To this day, Blaine Amendments remain in dozens of state constitutions and prohibit the use of state funds at “sectarian” schools. They have an ugly history. Beginning in the mid-nineteenth century, the U.S. endured a rash of anti-Catholic and anti-immigrant bigotry known as the “Know-Nothing” movement—decried at the time by Abraham Lincoln and in recent years throughout the courts. The movement unleashed a wave of religious discrimination in the form of Blaine Amendments, which were adopted in numerous state constitutions in the late 1800s and early 1900s and were designed to suppress Catholic schools in favor of Protestant-dominated public schools.
If this scholarship program ends, thousands of low-income children will be deprived of the education they need to succeed.
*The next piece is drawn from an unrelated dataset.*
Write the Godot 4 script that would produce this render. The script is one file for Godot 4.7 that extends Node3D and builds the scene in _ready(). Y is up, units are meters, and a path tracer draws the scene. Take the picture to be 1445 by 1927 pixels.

And if the lawsuit succeeds, severe limitations would block the government from working with vital private charities, forbidding crucial service organizations from accepting even neutral government aid.
In December 2016, Becket filed a friend-of-the-court brief to defend the tax credit program and to condemn Georgia’s anti-religious Blaine Amendment, which is being used to prevent children from getting the best education for their needs. In January 2017, the Georgia Supreme Court heard oral argument, and in June 2017, ruled to protect low-income schoolchildren and their scholarship program. Georgia’s Office of the Attorney General was counsel in this case.